Ce que j'ai dit tout à l'heure n'est pas nouveau : il existe un facteur objectif que tout le monde reconnaît : il est compliqué d'imaginer la défense collective appliquée au cas géorgien. Nos ministres l'ont dit à plusieurs reprises...
M. Alain Gournac. - Chypre est bien divisée en deux ! Ils ont même l'euro !
M. Jean-Baptiste Mattéi. - Chypre n'est pas dans l'OTAN...
Monsieur Legendre, la perception que j'ai des pays Baltes à l'OTAN va tout à fait dans le sens que vous indiquez. Je crois qu'il y a, en tout cas au niveau politique, bien plus de subtilités dans la position des pays Baltes que ce que l'on veut parfois décrire. Ils ont bien compris que leur intérêt, s'ils souhaitaient que l'on soit à leurs côtés en termes de défense collective, était d'être près de nous dans certaines opérations de gestion de crise. Le fait que certains pays Baltes et la Pologne participent à des opérations en Afrique en est la meilleure illustration.

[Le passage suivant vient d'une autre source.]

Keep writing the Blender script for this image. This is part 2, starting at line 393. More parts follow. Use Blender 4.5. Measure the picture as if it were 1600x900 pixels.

M. Jacques Gautier, président. - Monsieur l'ambassadeur, merci d'avoir répondu à l'ensemble des questions et d'avoir rappelé à nos collègues qu'il faut savoir décrypter certaines déclarations, qui sont parfois destinées à la politique intérieure et non pas forcément à la politique extérieure. Nous devons le garder en mémoire.
Vous nous avez consacré votre dernière intervention en tant qu'ambassadeur auprès de l'OTAN. Nous vous souhaitons bonne chance dans vos nouvelles fonctions, qui nous permettront de vous recevoir lorsque vous aurez pris vos marques dans les mois qui viennent.
La réunion est levée à 10 heures 46.